O mal que Bolsonaro está fazendo às Forças Armadas é enorme. Elas atrelaram o seu destino a um governo que é a própria negação aos princípios do positivismo, no qual a racionalidade e a valorização da ciência são dois traços marcantes
As Forças Armadas não são instituição do governo de plantão, mas do Estado brasileiro.
Somos um país de fronteiras secas imensas, de um mar territorial gigantesco. Garantir a inviolabilidade aérea, territorial, marítima são os principais deveres das Forças Armadas. São procedentes as preocupações dos oficiais quanto à defesa na Amazônia Legal. A região é fronteiriça com a Venezuela, cuja crise pode se desdobrar em guerra civil.

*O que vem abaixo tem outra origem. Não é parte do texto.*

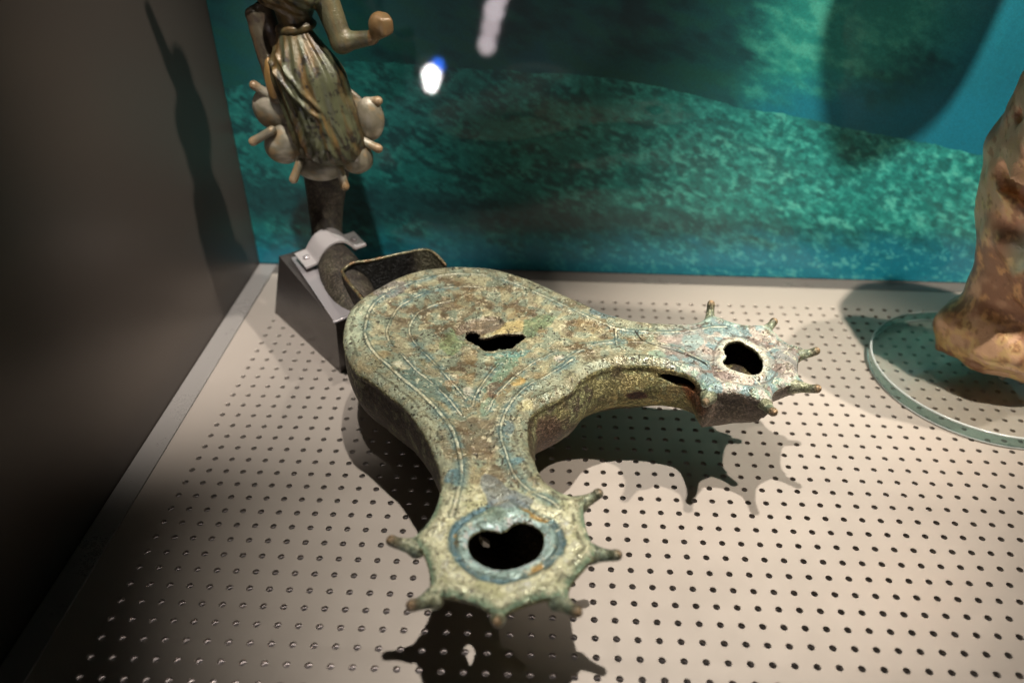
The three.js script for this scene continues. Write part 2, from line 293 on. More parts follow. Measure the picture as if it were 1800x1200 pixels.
const WICK2 = catmull([[30.14,-1.72],[30.44,-2.25],[30.37,-2.94],[30.79,-3.58],[31.44,-3.78],[31.84,-3.28],[32.22,-2.69],[32.33,-1.84],[32.17,-1.17],[31.82,-0.66],[31.27,-0.59],[30.75,-0.85],[30.24,-1.23]], true, 2);
const RING2 = catmull([[30.02,-3.27],[30.57,-4.03],[31.47,-4.44],[32.33,-4.12],[32.95,-3.25],[33.16,-2.05],[32.79,-0.71],[32.20,-0.05],[31.27,0.31],[30.19,0.06],[29.54,-0.54],[29.57,-1.86]], true, 3);
const LINES = [
  [[11.80,-0.45],[10.89,-1.52],[10.24,-2.65],[9.87,-4.03],[9.82,-6.08],[10.46,-7.71],[11.54,-9.02],[13.03,-10.08],[14.65,-10.51],[16.32,-10.49],[18.01,-9.71],[19.67,-8.53],[21.15,-7.3],[22.69,-5.99],[23.72,-5.16],[24.42,-4.63],[25.55,-4.40],[26.91,-4.42],[28.38,-4.56],[29.47,-4.90],[30.25,-5.13],[31.09,-5.18]],
  [[11.80,-0.45],[12.77,0.72],[13.84,1.83],[15.09,3.41],[15.92,4.78],[16.33,6.1],[16.54,7.00],[16.61,8.27],[16.51,9.47],[16.41,10.16]],
  [[16.19,-9.17],[14.25,-9.07],[12.82,-8.35],[11.57,-6.76],[11.25,-5.58],[11.14,-4.46],[11.16,-3.74],[11.54,-2.72],[12.40,-1.60],[13.36,-0.22],[14.43,0.93],[15.49,2.30],[16.21,3.48]],
  [[14.61,-7.73],[13.42,-7.06],[12.62,-6.04],[12.36,-4.71],[12.57,-3.64],[13.23,-2.47],[14.16,-1.21],[15.28,0.44],[16.44,2.25]],
  [[17.78,-1.24],[17.25,0.03],[16.82,1.53],[16.69,2.58]],
  [[21.01,-2.39],[19.79,-1.34],[18.89,-0.20],[18.22,1.02],[17.74,2.05],[17.47,3.15]],
  [[21.85,-1.45],[20.72,-0.15],[19.38,1.11],[18.80,2.13],[18.41,3.24],[18.26,4.28],[18.30,5.15],[18.56,6.21],[19.04,7.64],[19.69,8.48],[20.57,9.03],[21.01,9.48]],
  [[24.42,-4.63],[24.41,-3.69],[24.41,-2.97]],
  [[21.04,-0.91],[22.26,-2.33],[23.61,-3.20],[25.37,-3.47],[27.17,-3.21],[28.63,-2.15],[29.22,-1.51]],
];
const CRACK = [[25.55,-4.40],[25.90,-3.68],[26.37,-3.26],[26.94,-2.93],[27.88,-2.46],[28.78,-1.82],[29.19,-1.34]];
const FRAG = [[15.08,-4.67],[15.66,-5.45],[16.44,-5.87],[17.45,-6.07],[17.95,-5.38],[17.63,-4.81],[17.05,-4.42],[16.56,-4.30],[16.23,-4.74],[15.74,-4.53],[15.48,-4.15],[15.18,-4.14]];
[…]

Agregue-se ainda: a Amazônia tem sido um campo aberto ao contrabando de minérios e à biopirataria. Tráfico de drogas e de armas, contrabando de mercadorias, também são problemas nas fronteiras. Tudo isso é séria ameaça à soberania nacional. Os militares querem e podem enfrentá-la, desde que lhes sejam dadas as condições, em termos de quantidade de tropas e de armamento moderno.
O país precisa que as Forças Armadas deixem a política de lado e se voltem exclusivamente para suas missões constitucionais.
Hubert Alquéres é membro da Academia Paulista de Educação e da Câmara Brasileira do Livro.